--- START OF AVAILABLE DATA ---

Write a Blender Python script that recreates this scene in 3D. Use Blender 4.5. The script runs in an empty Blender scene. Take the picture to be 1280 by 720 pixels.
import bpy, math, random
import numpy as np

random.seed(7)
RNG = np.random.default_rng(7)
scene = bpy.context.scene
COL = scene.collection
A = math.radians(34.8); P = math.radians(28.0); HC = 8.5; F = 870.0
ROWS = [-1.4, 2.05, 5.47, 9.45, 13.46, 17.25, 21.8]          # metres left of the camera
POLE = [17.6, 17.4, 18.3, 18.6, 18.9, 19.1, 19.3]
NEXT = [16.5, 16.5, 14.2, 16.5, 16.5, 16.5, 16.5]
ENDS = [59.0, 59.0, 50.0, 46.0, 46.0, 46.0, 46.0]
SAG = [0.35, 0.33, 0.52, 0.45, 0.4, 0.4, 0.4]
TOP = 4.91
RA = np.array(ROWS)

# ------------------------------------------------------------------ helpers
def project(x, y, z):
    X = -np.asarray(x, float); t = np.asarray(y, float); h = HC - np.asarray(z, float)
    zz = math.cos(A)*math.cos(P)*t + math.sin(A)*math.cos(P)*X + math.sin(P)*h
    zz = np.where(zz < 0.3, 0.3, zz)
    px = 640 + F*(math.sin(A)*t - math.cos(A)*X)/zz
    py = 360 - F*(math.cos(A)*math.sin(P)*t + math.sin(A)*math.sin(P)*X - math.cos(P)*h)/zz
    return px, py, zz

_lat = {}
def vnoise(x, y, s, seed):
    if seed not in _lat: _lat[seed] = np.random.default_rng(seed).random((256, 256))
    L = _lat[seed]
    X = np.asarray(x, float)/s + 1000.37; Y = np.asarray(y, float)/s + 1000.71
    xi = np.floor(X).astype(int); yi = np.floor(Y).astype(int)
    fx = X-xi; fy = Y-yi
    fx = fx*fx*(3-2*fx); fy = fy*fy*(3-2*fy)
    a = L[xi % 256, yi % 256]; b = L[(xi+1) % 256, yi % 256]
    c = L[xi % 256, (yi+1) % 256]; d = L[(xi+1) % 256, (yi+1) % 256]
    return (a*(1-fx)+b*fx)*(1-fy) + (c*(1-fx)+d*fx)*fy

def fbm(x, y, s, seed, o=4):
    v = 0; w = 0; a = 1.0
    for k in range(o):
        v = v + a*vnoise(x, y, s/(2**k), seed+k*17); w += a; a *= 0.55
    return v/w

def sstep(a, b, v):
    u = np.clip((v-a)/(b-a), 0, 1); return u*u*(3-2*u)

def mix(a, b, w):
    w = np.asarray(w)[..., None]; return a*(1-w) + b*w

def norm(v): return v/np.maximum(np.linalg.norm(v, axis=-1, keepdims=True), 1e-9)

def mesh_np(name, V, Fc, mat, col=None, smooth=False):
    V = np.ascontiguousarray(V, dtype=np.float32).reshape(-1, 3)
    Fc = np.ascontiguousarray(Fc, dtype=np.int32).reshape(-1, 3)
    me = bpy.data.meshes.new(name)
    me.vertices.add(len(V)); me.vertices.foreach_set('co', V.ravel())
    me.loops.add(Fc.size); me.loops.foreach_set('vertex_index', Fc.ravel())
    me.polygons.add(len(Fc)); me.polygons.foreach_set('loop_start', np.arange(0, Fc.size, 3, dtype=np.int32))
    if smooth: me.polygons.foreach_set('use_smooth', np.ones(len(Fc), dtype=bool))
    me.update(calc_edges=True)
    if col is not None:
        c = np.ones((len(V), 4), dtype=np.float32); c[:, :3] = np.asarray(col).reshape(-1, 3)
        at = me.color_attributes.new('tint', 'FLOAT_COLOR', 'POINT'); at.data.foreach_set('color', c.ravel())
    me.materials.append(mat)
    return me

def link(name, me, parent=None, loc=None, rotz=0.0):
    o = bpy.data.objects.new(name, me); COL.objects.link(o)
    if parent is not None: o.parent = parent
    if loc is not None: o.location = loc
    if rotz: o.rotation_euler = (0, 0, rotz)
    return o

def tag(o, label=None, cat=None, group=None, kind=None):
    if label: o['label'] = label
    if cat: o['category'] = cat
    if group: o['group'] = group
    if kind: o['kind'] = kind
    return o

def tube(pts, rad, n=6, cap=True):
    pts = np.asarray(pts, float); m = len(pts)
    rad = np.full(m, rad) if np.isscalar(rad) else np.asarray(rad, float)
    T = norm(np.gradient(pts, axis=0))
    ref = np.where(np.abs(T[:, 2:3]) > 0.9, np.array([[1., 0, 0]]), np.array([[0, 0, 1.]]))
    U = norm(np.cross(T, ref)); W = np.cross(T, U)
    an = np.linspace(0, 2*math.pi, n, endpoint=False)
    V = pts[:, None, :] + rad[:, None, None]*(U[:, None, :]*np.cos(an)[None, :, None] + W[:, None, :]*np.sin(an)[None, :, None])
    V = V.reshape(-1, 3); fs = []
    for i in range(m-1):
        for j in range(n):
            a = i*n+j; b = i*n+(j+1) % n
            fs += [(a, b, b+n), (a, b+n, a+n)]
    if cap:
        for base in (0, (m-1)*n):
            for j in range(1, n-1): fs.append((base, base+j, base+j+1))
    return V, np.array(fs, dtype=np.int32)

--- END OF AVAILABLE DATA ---

REQUEST - Give back the listing exactly, please, from its first line to the line containing "import numpy as np", inclusive, and nothing past that line.

RESPONSE TO THE EXERCISE -
Write a Blender Python script that recreates this scene in 3D. Use Blender 4.5. The script runs in an empty Blender scene. Take the picture to be 1280 by 720 pixels.
import bpy, math, random
import numpy as np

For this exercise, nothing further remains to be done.